■ **Your objective**:
Reproduce the first line and every line after it, exactly, through the one containing "random.seed(7)". Leave out the rest.

-- Start of Dataset extract --

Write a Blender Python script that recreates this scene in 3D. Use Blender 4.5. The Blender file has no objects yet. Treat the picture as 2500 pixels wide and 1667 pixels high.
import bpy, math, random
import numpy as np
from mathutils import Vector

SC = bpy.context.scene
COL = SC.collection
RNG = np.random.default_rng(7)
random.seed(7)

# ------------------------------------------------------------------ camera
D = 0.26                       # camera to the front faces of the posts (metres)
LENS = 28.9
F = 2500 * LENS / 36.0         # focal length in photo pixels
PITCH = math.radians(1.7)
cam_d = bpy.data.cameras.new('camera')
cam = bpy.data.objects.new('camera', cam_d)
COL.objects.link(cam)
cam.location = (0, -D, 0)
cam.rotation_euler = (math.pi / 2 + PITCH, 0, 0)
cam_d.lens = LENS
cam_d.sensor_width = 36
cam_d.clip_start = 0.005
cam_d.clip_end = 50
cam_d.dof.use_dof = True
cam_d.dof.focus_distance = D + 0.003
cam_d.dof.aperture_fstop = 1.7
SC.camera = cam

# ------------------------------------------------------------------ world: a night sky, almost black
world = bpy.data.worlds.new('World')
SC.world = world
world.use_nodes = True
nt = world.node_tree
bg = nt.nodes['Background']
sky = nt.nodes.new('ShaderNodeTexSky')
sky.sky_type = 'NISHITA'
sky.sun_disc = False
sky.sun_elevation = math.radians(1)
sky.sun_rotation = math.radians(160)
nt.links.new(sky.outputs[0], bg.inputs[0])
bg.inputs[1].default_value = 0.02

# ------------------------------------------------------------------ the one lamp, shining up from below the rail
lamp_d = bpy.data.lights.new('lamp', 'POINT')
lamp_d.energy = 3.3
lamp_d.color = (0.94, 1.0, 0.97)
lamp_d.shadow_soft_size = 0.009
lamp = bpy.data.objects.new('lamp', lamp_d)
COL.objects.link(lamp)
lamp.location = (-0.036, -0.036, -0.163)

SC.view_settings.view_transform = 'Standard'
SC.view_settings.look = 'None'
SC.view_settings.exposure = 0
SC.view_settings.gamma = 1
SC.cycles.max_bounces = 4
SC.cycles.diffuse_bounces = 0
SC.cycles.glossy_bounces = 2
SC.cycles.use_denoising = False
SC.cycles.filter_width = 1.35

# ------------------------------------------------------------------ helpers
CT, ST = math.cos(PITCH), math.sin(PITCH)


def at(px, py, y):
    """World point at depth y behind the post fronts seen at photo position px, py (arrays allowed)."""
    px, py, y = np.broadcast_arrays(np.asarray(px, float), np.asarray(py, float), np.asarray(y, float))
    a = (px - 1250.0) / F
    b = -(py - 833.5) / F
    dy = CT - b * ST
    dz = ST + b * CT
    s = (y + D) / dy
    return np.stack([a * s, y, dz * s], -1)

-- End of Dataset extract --

■ **Response to the exercise**:
Write a Blender Python script that recreates this scene in 3D. Use Blender 4.5. The Blender file has no objects yet. Treat the picture as 2500 pixels wide and 1667 pixels high.
import bpy, math, random
import numpy as np
from mathutils import Vector

SC = bpy.context.scene
COL = SC.collection
RNG = np.random.default_rng(7)
random.seed(7)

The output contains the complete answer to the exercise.